Despite the machine pumping out perfect waves all day long there never seems to be enough. Enough to feel the joy and the abundance of the ocean. This scarcity produces a grim, grasping feeling, both in the surfer (who all expressed this desire for more, more, more) and the watcher.
Pulling individual rides out of the three-day melange of rides is almost impossible bar the handful that Gabe rode and the ones Pip toyed with.
It’ll take ten years to parse the history of this event. Whether we see it as an anomaly like jetski tow-ins in big surf or if this really does represent some new step forwards. After today, my earlier unshakeable convictions that we were witnessing the live snuff movie of the wavepool experiment feel more brittle.

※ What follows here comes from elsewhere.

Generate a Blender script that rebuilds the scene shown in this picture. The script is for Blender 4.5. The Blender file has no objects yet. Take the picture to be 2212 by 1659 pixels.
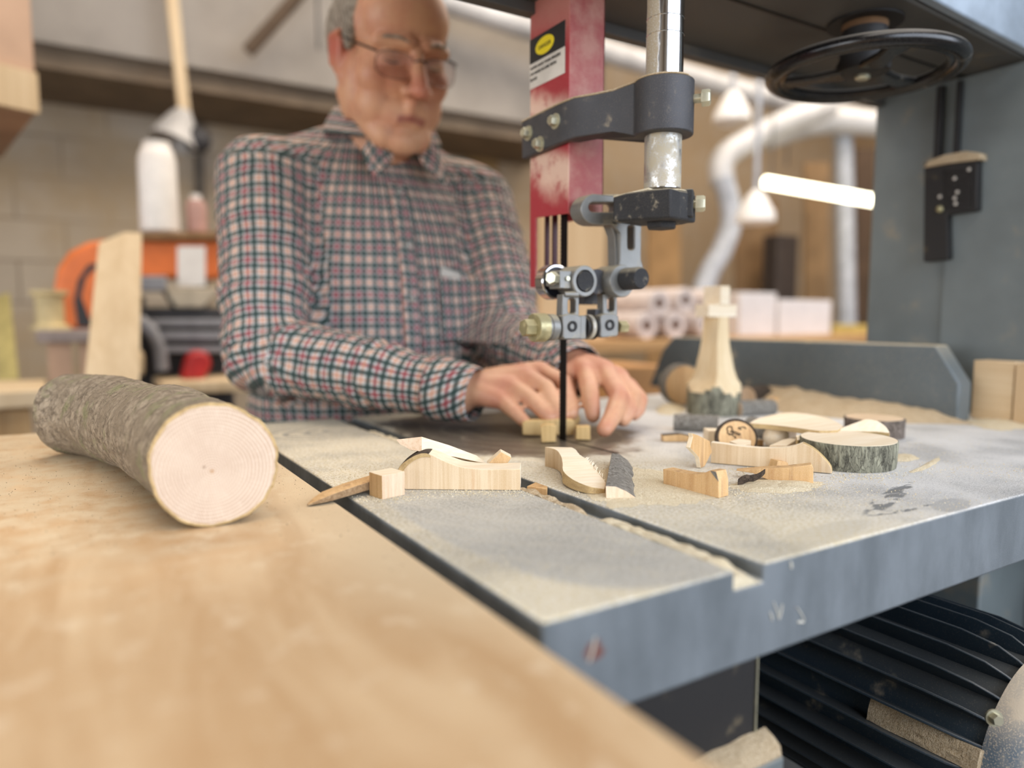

And if they do go forwards with it Gabe Medina has opened up a new front and punched a huge hole into future dominance over John John Florence. It was hard to see John making the top eight at the pool, let alone coming anywhere near the tracks Medina laid down.
He laid the Medina line on for his opening left in the finals. The fin-drifts at speed, gaining speed as the fins are loosed over the coping that seemed super-glue for others, the repertoire and the Kerrupt flip at the end. It was perfect. A ten that was short-changed seventh hundredths of a point to satisfy, what? Some future that may never be realised presumably.
The final was over following Gabe’s next wave, a righthander that turned the torrid sky above into a cascade of slowly diminishing rainbows as spray plumes hung in the air.
What to think. Three days does not work. A
one day, a half-day novelty event for big money? UFC man on man match-ups on different equipment?
Gabe did not need his bonus runs but we wanted to see them.
We did not. Dead air followed by a half a left then nothing.
It ended as it began: a debacle where the only person covered in glory was Gabe Medina.